* Collected material:
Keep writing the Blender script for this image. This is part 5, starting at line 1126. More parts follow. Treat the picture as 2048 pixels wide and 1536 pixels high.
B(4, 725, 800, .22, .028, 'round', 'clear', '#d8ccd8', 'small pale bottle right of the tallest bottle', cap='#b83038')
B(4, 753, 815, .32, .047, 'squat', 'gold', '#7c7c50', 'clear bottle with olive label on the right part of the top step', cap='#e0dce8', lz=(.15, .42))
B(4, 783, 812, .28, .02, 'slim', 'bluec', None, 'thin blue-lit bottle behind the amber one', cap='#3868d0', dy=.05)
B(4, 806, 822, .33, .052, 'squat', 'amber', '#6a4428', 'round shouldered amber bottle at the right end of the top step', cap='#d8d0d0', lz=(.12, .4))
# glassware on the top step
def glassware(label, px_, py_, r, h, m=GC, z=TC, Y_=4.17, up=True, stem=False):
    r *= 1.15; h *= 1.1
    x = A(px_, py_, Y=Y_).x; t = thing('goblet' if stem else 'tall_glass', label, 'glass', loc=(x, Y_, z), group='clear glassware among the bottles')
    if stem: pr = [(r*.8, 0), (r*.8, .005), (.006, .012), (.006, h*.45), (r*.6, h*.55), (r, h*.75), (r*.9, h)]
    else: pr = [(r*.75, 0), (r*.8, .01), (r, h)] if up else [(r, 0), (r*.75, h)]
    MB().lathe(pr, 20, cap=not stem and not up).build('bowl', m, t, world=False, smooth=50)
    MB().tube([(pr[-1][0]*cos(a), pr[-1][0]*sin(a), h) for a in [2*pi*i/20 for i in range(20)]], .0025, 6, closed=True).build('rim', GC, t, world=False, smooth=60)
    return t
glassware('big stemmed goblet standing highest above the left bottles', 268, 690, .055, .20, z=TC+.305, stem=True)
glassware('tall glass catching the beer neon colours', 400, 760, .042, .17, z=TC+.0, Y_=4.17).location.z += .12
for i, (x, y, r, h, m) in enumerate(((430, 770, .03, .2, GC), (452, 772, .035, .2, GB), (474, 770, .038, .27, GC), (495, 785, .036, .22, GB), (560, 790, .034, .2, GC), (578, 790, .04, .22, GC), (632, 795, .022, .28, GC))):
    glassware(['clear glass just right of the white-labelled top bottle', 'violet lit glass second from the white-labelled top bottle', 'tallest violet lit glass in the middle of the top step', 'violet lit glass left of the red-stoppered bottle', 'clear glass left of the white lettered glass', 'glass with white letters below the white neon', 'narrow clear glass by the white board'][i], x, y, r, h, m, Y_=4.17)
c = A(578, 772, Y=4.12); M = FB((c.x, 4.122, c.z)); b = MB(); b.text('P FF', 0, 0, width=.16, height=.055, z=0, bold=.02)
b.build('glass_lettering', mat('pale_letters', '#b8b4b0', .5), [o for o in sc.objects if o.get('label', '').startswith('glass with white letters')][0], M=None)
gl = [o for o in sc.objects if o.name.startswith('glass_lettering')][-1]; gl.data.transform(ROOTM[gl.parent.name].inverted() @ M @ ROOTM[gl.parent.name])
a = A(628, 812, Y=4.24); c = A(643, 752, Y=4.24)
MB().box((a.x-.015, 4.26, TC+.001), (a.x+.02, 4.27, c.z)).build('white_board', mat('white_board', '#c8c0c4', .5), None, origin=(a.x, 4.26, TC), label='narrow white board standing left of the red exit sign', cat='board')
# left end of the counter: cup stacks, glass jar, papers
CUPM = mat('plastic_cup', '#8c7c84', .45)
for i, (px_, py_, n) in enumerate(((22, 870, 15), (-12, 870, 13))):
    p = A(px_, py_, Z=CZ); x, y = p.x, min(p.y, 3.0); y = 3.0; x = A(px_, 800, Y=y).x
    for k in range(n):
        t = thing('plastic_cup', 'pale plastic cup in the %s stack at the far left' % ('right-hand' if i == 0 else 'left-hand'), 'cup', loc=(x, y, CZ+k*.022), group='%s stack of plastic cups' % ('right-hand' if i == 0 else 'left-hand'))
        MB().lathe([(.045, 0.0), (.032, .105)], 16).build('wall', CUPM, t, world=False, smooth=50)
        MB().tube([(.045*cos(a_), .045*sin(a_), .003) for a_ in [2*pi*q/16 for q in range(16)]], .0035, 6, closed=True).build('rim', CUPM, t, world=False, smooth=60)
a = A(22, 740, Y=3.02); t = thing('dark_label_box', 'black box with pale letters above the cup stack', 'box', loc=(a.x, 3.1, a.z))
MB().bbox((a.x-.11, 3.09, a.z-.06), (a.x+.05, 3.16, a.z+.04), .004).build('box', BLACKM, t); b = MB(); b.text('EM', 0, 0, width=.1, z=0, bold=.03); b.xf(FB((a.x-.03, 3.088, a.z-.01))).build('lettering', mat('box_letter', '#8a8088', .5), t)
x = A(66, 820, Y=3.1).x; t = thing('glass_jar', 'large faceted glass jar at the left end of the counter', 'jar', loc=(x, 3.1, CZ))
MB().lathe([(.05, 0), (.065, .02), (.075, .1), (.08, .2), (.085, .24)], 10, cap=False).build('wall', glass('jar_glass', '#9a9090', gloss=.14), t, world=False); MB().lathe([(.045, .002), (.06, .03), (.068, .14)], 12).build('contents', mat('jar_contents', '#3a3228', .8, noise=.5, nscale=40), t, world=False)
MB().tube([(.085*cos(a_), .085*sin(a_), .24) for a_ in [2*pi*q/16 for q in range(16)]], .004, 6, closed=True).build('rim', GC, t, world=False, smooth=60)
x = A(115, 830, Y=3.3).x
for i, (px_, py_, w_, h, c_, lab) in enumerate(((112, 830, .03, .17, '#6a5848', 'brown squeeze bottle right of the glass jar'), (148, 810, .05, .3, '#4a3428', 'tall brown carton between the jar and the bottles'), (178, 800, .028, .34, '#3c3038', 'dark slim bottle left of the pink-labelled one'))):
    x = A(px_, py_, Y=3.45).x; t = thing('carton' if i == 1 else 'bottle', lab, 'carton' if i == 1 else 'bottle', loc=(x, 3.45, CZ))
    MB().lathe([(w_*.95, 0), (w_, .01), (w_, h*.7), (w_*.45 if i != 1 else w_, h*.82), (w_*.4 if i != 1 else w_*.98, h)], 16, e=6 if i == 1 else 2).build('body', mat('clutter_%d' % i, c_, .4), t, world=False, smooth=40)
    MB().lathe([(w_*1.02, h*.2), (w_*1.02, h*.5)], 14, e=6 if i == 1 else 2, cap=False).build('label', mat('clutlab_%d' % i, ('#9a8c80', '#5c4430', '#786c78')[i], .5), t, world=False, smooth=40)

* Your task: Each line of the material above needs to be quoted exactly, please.

* Complete output:
Keep writing the Blender script for this image. This is part 5, starting at line 1126. More parts follow. Treat the picture as 2048 pixels wide and 1536 pixels high.
B(4, 725, 800, .22, .028, 'round', 'clear', '#d8ccd8', 'small pale bottle right of the tallest bottle', cap='#b83038')
B(4, 753, 815, .32, .047, 'squat', 'gold', '#7c7c50', 'clear bottle with olive label on the right part of the top step', cap='#e0dce8', lz=(.15, .42))
B(4, 783, 812, .28, .02, 'slim', 'bluec', None, 'thin blue-lit bottle behind the amber one', cap='#3868d0', dy=.05)
B(4, 806, 822, .33, .052, 'squat', 'amber', '#6a4428', 'round shouldered amber bottle at the right end of the top step', cap='#d8d0d0', lz=(.12, .4))
# glassware on the top step
def glassware(label, px_, py_, r, h, m=GC, z=TC, Y_=4.17, up=True, stem=False):
    r *= 1.15; h *= 1.1
    x = A(px_, py_, Y=Y_).x; t = thing('goblet' if stem else 'tall_glass', label, 'glass', loc=(x, Y_, z), group='clear glassware among the bottles')
    if stem: pr = [(r*.8, 0), (r*.8, .005), (.006, .012), (.006, h*.45), (r*.6, h*.55), (r, h*.75), (r*.9, h)]
    else: pr = [(r*.75, 0), (r*.8, .01), (r, h)] if up else [(r, 0), (r*.75, h)]
    MB().lathe(pr, 20, cap=not stem and not up).build('bowl', m, t, world=False, smooth=50)
    MB().tube([(pr[-1][0]*cos(a), pr[-1][0]*sin(a), h) for a in [2*pi*i/20 for i in range(20)]], .0025, 6, closed=True).build('rim', GC, t, world=False, smooth=60)
    return t
glassware('big stemmed goblet standing highest above the left bottles', 268, 690, .055, .20, z=TC+.305, stem=True)
glassware('tall glass catching the beer neon colours', 400, 760, .042, .17, z=TC+.0, Y_=4.17).location.z += .12
for i, (x, y, r, h, m) in enumerate(((430, 770, .03, .2, GC), (452, 772, .035, .2, GB), (474, 770, .038, .27, GC), (495, 785, .036, .22, GB), (560, 790, .034, .2, GC), (578, 790, .04, .22, GC), (632, 795, .022, .28, GC))):
    glassware(['clear glass just right of the white-labelled top bottle', 'violet lit glass second from the white-labelled top bottle', 'tallest violet lit glass in the middle of the top step', 'violet lit glass left of the red-stoppered bottle', 'clear glass left of the white lettered glass', 'glass with white letters below the white neon', 'narrow clear glass by the white board'][i], x, y, r, h, m, Y_=4.17)
c = A(578, 772, Y=4.12); M = FB((c.x, 4.122, c.z)); b = MB(); b.text('P FF', 0, 0, width=.16, height=.055, z=0, bold=.02)
b.build('glass_lettering', mat('pale_letters', '#b8b4b0', .5), [o for o in sc.objects if o.get('label', '').startswith('glass with white letters')][0], M=None)
gl = [o for o in sc.objects if o.name.startswith('glass_lettering')][-1]; gl.data.transform(ROOTM[gl.parent.name].inverted() @ M @ ROOTM[gl.parent.name])
a = A(628, 812, Y=4.24); c = A(643, 752, Y=4.24)
MB().box((a.x-.015, 4.26, TC+.001), (a.x+.02, 4.27, c.z)).build('white_board', mat('white_board', '#c8c0c4', .5), None, origin=(a.x, 4.26, TC), label='narrow white board standing left of the red exit sign', cat='board')
# left end of the counter: cup stacks, glass jar, papers
CUPM = mat('plastic_cup', '#8c7c84', .45)
for i, (px_, py_, n) in enumerate(((22, 870, 15), (-12, 870, 13))):
    p = A(px_, py_, Z=CZ); x, y = p.x, min(p.y, 3.0); y = 3.0; x = A(px_, 800, Y=y).x
    for k in range(n):
        t = thing('plastic_cup', 'pale plastic cup in the %s stack at the far left' % ('right-hand' if i == 0 else 'left-hand'), 'cup', loc=(x, y, CZ+k*.022), group='%s stack of plastic cups' % ('right-hand' if i == 0 else 'left-hand'))
        MB().lathe([(.045, 0.0), (.032, .105)], 16).build('wall', CUPM, t, world=False, smooth=50)
        MB().tube([(.045*cos(a_), .045*sin(a_), .003) for a_ in [2*pi*q/16 for q in range(16)]], .0035, 6, closed=True).build('rim', CUPM, t, world=False, smooth=60)
a = A(22, 740, Y=3.02); t = thing('dark_label_box', 'black box with pale letters above the cup stack', 'box', loc=(a.x, 3.1, a.z))
MB().bbox((a.x-.11, 3.09, a.z-.06), (a.x+.05, 3.16, a.z+.04), .004).build('box', BLACKM, t); b = MB(); b.text('EM', 0, 0, width=.1, z=0, bold=.03); b.xf(FB((a.x-.03, 3.088, a.z-.01))).build('lettering', mat('box_letter', '#8a8088', .5), t)
x = A(66, 820, Y=3.1).x; t = thing('glass_jar', 'large faceted glass jar at the left end of the counter', 'jar', loc=(x, 3.1, CZ))
MB().lathe([(.05, 0), (.065, .02), (.075, .1), (.08, .2), (.085, .24)], 10, cap=False).build('wall', glass('jar_glass', '#9a9090', gloss=.14), t, world=False); MB().lathe([(.045, .002), (.06, .03), (.068, .14)], 12).build('contents', mat('jar_contents', '#3a3228', .8, noise=.5, nscale=40), t, world=False)
MB().tube([(.085*cos(a_), .085*sin(a_), .24) for a_ in [2*pi*q/16 for q in range(16)]], .004, 6, closed=True).build('rim', GC, t, world=False, smooth=60)
x = A(115, 830, Y=3.3).x
for i, (px_, py_, w_, h, c_, lab) in enumerate(((112, 830, .03, .17, '#6a5848', 'brown squeeze bottle right of the glass jar'), (148, 810, .05, .3, '#4a3428', 'tall brown carton between the jar and the bottles'), (178, 800, .028, .34, '#3c3038', 'dark slim bottle left of the pink-labelled one'))):
    x = A(px_, py_, Y=3.45).x; t = thing('carton' if i == 1 else 'bottle', lab, 'carton' if i == 1 else 'bottle', loc=(x, 3.45, CZ))
    MB().lathe([(w_*.95, 0), (w_, .01), (w_, h*.7), (w_*.45 if i != 1 else w_, h*.82), (w_*.4 if i != 1 else w_*.98, h)], 16, e=6 if i == 1 else 2).build('body', mat('clutter_%d' % i, c_, .4), t, world=False, smooth=40)
    MB().lathe([(w_*1.02, h*.2), (w_*1.02, h*.5)], 14, e=6 if i == 1 else 2, cap=False).build('label', mat('clutlab_%d' % i, ('#9a8c80', '#5c4430', '#786c78')[i], .5), t, world=False, smooth=40)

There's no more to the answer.